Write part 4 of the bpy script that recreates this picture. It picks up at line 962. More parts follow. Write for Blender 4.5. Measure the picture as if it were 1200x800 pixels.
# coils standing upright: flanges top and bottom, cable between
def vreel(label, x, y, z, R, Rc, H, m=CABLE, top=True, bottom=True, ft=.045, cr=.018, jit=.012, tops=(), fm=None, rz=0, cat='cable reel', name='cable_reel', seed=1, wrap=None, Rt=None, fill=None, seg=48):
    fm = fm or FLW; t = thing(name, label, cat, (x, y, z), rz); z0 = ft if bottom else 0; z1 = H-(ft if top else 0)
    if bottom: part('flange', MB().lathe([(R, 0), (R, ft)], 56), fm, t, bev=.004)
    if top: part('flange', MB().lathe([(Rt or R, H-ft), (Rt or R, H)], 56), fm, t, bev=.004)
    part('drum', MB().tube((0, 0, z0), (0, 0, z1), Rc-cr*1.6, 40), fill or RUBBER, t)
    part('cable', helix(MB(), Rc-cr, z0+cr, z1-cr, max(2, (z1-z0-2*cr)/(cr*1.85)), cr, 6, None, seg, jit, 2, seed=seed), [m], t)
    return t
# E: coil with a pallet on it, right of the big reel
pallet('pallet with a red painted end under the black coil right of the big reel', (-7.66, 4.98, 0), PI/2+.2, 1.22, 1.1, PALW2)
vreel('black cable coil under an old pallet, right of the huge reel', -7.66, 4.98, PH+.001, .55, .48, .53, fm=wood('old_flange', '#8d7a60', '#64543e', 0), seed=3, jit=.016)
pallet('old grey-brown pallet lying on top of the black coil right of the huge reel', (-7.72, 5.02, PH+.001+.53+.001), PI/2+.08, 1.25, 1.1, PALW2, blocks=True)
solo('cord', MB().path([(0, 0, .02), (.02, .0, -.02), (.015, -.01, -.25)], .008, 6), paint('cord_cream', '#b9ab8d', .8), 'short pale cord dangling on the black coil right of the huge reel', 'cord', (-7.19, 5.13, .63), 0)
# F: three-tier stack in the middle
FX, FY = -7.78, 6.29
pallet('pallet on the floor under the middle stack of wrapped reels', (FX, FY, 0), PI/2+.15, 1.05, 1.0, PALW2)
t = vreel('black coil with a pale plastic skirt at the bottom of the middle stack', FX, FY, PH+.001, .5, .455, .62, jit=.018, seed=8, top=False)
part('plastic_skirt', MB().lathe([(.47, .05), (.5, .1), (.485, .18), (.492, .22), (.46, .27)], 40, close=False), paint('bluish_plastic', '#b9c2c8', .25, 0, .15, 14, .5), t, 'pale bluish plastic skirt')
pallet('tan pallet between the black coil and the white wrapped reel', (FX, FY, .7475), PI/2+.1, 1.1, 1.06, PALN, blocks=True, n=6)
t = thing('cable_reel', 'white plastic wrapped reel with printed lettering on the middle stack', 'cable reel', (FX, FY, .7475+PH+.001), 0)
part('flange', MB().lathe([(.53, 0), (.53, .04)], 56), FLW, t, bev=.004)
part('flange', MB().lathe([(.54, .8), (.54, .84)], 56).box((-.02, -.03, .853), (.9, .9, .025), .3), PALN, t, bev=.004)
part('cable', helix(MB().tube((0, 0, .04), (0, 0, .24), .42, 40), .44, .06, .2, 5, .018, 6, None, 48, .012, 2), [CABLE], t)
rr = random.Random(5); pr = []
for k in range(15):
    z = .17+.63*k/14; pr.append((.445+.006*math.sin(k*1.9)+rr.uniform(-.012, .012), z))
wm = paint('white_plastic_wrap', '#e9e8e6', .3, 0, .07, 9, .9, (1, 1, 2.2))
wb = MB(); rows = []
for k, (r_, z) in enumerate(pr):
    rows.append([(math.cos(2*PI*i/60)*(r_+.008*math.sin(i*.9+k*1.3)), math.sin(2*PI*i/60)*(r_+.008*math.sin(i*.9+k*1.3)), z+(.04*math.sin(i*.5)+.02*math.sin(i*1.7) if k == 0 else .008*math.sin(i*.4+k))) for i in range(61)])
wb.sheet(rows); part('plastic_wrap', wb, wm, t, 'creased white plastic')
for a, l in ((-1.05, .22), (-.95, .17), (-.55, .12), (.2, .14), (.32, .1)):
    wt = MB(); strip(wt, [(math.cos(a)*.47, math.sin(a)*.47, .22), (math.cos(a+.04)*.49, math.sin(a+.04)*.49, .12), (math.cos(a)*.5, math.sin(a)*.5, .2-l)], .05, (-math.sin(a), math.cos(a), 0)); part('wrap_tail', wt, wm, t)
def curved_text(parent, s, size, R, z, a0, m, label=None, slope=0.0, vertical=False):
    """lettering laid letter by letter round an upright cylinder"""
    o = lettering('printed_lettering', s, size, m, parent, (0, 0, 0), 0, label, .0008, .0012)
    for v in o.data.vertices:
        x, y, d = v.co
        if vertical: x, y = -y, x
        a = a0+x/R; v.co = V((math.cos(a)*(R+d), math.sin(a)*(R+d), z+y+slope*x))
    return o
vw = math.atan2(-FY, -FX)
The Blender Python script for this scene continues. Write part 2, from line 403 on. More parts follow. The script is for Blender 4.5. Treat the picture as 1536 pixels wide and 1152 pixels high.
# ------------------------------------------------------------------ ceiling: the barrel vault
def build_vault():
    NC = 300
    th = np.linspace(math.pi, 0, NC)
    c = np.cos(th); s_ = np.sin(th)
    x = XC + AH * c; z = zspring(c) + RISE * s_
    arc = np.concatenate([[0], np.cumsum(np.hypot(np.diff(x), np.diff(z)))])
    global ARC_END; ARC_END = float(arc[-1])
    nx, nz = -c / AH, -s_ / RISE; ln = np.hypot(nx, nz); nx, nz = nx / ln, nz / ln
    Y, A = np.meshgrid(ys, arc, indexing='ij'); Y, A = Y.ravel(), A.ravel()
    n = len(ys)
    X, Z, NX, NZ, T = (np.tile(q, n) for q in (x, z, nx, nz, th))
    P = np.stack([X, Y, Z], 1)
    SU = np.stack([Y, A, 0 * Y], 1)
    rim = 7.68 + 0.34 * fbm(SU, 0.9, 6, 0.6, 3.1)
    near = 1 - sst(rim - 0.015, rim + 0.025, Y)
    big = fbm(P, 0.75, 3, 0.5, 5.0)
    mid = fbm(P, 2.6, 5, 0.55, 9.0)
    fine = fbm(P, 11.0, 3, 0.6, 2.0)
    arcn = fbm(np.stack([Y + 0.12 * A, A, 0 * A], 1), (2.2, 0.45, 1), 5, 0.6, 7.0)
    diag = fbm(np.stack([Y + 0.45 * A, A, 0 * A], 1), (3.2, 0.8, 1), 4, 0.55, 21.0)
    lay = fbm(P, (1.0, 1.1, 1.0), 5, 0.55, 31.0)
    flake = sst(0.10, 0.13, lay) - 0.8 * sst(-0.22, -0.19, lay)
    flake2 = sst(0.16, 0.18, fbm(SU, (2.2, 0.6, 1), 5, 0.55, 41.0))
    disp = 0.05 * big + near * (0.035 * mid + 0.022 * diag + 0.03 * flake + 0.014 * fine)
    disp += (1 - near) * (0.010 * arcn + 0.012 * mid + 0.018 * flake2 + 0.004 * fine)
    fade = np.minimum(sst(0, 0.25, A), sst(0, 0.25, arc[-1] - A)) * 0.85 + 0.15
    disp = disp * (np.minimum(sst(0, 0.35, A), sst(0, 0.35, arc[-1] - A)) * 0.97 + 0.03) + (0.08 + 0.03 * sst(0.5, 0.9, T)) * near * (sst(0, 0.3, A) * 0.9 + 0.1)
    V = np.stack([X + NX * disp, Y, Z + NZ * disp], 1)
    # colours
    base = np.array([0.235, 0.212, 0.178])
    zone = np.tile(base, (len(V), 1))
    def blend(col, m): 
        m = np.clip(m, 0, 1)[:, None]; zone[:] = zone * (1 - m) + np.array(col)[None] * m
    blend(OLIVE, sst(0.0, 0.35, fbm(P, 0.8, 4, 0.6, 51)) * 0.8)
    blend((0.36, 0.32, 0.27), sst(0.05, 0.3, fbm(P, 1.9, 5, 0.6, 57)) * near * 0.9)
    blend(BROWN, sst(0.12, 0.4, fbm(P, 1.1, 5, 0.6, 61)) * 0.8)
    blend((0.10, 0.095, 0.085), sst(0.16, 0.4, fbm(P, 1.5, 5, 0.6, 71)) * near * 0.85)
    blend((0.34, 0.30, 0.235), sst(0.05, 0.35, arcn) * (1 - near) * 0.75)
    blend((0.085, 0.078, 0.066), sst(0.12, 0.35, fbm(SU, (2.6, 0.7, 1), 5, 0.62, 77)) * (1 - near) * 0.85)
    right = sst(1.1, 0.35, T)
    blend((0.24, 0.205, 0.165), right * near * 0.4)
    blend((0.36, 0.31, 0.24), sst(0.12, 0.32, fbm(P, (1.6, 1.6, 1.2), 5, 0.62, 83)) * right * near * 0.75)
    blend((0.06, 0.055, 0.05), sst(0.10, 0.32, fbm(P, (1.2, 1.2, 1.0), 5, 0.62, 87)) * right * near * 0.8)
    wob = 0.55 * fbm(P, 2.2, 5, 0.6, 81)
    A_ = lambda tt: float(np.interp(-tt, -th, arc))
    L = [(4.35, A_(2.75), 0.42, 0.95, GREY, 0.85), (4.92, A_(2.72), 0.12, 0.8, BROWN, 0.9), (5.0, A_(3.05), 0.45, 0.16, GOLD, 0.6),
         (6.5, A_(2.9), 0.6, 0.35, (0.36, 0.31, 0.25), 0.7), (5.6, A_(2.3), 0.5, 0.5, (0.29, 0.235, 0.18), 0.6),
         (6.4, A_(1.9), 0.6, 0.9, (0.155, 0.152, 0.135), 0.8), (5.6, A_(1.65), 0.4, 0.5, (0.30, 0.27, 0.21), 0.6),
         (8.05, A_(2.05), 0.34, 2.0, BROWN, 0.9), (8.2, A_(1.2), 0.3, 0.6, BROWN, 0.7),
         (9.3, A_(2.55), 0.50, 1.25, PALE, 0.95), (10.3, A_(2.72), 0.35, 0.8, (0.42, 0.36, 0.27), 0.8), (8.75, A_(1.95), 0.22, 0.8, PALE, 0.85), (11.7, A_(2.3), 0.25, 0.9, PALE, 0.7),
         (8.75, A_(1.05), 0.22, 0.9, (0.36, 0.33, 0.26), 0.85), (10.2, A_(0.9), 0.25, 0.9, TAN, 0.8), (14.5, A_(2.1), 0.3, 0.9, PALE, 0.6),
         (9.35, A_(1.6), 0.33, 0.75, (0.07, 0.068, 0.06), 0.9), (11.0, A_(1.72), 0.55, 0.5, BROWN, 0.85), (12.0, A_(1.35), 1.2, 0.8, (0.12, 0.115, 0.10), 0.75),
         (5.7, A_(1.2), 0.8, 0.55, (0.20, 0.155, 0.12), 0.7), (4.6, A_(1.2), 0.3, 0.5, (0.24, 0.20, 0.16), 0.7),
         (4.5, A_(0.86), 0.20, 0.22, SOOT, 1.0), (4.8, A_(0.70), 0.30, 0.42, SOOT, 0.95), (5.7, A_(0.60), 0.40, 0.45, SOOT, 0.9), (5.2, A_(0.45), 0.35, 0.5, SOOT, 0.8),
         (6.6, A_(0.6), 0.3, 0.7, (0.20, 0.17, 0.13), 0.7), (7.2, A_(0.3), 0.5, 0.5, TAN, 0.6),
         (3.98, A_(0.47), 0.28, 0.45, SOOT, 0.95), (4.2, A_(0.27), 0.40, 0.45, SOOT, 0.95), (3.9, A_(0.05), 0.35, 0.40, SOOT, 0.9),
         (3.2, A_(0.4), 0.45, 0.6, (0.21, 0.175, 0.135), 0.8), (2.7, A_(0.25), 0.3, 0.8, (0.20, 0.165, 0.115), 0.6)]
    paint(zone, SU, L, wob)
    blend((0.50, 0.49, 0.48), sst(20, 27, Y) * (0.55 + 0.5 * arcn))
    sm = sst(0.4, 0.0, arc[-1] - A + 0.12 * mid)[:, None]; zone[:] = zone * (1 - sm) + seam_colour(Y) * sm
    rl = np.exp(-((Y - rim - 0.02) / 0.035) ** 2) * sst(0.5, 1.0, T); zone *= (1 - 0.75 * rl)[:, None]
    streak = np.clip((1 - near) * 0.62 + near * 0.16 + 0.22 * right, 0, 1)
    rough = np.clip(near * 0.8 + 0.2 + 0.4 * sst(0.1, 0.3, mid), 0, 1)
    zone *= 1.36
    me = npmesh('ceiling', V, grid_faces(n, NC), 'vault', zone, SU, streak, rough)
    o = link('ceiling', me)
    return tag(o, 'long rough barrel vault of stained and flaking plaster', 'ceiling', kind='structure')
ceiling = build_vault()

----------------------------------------

Problem to work on: Copy out every line from the one containing "rl = np.exp(-((Y" to the end of the material, both ends included.

Response to the exercise:
    rl = np.exp(-((Y - rim - 0.02) / 0.035) ** 2) * sst(0.5, 1.0, T); zone *= (1 - 0.75 * rl)[:, None]
    streak = np.clip((1 - near) * 0.62 + near * 0.16 + 0.22 * right, 0, 1)
    rough = np.clip(near * 0.8 + 0.2 + 0.4 * sst(0.1, 0.3, mid), 0, 1)
    zone *= 1.36
    me = npmesh('ceiling', V, grid_faces(n, NC), 'vault', zone, SU, streak, rough)
    o = link('ceiling', me)
    return tag(o, 'long rough barrel vault of stained and flaking plaster', 'ceiling', kind='structure')
ceiling = build_vault()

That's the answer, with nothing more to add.